* _Job_
Extract exactly those lines that lie between the start of the material and the line with "from mathutils import Vector", including both boundary lines and no others.

* _Stored data_
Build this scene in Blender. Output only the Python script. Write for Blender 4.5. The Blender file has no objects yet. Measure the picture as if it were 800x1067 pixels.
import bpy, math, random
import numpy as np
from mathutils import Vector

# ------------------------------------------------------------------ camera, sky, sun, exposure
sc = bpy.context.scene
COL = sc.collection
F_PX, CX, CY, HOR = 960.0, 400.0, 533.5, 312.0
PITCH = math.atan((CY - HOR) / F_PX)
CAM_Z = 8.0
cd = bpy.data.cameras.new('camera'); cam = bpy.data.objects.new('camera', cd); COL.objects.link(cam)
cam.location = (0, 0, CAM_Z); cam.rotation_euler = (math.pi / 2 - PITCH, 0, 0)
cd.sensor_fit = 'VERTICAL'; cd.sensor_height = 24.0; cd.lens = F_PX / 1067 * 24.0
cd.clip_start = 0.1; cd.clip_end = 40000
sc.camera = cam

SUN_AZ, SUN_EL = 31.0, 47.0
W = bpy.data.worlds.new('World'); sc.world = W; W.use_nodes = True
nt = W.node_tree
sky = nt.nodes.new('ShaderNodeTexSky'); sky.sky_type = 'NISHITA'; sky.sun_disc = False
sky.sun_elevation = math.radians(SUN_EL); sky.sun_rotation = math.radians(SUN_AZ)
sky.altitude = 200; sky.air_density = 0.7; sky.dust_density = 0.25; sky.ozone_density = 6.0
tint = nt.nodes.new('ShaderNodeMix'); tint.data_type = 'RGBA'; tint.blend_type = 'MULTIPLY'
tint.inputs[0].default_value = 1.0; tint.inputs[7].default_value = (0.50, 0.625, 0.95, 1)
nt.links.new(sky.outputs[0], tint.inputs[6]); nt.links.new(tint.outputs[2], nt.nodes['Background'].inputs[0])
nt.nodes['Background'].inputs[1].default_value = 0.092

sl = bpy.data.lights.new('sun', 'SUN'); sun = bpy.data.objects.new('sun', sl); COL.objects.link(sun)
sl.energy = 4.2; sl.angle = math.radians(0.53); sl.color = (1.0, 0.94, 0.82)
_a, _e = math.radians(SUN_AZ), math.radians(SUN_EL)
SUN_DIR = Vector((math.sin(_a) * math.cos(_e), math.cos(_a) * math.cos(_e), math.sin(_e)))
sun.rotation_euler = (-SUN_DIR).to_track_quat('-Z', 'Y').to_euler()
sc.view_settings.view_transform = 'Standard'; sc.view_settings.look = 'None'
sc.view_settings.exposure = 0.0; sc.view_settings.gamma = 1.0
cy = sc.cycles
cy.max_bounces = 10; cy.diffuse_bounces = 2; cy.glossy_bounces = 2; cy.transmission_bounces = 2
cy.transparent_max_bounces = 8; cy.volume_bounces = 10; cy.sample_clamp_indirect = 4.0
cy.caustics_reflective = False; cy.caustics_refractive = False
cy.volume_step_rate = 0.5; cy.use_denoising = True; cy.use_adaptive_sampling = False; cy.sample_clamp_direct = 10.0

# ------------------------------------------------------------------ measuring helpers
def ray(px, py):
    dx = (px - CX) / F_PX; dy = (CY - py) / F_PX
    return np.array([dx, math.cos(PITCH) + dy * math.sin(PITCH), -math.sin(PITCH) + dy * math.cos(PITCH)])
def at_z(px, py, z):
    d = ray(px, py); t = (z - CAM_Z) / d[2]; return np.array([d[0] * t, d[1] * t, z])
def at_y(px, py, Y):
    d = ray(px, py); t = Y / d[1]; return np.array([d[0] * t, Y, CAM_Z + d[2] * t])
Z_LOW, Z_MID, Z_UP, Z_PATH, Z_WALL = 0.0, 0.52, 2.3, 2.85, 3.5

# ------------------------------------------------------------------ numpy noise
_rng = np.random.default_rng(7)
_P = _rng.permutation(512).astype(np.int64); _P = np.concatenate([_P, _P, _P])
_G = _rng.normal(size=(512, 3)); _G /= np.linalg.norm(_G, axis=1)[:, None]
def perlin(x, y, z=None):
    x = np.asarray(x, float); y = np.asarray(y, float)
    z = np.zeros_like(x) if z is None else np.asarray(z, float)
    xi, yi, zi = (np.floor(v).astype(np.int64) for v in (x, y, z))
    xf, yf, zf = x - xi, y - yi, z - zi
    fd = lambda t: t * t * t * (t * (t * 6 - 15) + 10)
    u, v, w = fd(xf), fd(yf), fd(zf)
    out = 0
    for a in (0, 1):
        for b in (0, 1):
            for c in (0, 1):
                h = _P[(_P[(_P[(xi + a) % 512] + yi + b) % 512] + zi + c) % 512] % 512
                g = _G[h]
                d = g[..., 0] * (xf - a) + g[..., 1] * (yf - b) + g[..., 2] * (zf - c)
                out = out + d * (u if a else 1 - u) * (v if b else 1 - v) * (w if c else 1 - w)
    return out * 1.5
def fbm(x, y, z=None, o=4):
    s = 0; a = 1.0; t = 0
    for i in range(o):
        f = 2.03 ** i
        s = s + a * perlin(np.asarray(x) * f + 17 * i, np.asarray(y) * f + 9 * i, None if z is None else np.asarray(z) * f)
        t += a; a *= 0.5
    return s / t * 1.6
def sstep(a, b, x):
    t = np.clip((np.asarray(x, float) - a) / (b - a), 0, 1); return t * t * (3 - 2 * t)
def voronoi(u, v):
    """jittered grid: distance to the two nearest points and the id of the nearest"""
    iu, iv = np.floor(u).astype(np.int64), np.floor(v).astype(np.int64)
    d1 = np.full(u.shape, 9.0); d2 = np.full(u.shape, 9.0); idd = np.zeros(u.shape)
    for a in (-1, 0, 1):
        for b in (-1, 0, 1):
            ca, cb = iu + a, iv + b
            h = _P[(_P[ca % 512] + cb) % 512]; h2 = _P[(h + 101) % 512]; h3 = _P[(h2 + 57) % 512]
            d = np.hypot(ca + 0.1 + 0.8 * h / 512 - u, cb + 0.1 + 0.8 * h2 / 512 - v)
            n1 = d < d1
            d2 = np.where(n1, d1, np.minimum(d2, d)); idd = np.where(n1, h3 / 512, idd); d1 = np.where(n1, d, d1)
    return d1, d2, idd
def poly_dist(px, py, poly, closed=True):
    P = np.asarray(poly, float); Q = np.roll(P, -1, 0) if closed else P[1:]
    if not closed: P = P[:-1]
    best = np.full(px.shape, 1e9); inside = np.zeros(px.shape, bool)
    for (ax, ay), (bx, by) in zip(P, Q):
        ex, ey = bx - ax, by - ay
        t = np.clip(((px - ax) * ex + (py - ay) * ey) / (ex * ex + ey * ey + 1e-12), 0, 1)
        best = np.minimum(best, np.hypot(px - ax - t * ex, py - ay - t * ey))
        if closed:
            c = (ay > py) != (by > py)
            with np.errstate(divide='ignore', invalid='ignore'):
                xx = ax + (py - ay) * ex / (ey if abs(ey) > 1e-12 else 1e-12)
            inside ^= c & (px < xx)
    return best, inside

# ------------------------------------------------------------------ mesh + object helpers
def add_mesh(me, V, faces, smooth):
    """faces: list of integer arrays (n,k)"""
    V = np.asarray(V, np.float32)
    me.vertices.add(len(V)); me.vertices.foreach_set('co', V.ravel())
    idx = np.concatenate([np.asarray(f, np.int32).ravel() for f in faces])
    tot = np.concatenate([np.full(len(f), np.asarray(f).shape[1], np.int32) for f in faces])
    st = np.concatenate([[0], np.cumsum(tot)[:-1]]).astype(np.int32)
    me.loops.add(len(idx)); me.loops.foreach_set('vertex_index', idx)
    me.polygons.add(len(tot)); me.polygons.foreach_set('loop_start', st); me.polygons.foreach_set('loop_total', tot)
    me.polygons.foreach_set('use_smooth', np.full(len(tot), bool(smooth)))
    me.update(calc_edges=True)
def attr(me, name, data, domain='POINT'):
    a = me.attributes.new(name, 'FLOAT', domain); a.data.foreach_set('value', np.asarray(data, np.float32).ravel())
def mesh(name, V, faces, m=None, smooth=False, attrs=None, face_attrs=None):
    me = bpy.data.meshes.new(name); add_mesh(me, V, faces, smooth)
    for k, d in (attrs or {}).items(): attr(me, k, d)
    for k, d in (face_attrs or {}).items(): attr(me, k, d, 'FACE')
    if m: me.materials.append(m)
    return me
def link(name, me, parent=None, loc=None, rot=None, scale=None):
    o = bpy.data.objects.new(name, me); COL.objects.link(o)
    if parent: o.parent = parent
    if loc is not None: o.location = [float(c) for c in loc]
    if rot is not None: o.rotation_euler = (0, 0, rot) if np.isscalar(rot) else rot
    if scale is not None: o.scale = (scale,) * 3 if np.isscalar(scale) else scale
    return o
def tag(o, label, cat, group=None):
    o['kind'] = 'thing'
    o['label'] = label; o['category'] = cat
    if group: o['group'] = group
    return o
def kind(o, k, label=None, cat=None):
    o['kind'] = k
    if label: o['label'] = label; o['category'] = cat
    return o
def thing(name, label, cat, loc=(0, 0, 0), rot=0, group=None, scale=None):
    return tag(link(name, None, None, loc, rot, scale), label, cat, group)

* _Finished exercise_
Build this scene in Blender. Output only the Python script. Write for Blender 4.5. The Blender file has no objects yet. Measure the picture as if it were 800x1067 pixels.
import bpy, math, random
import numpy as np
from mathutils import Vector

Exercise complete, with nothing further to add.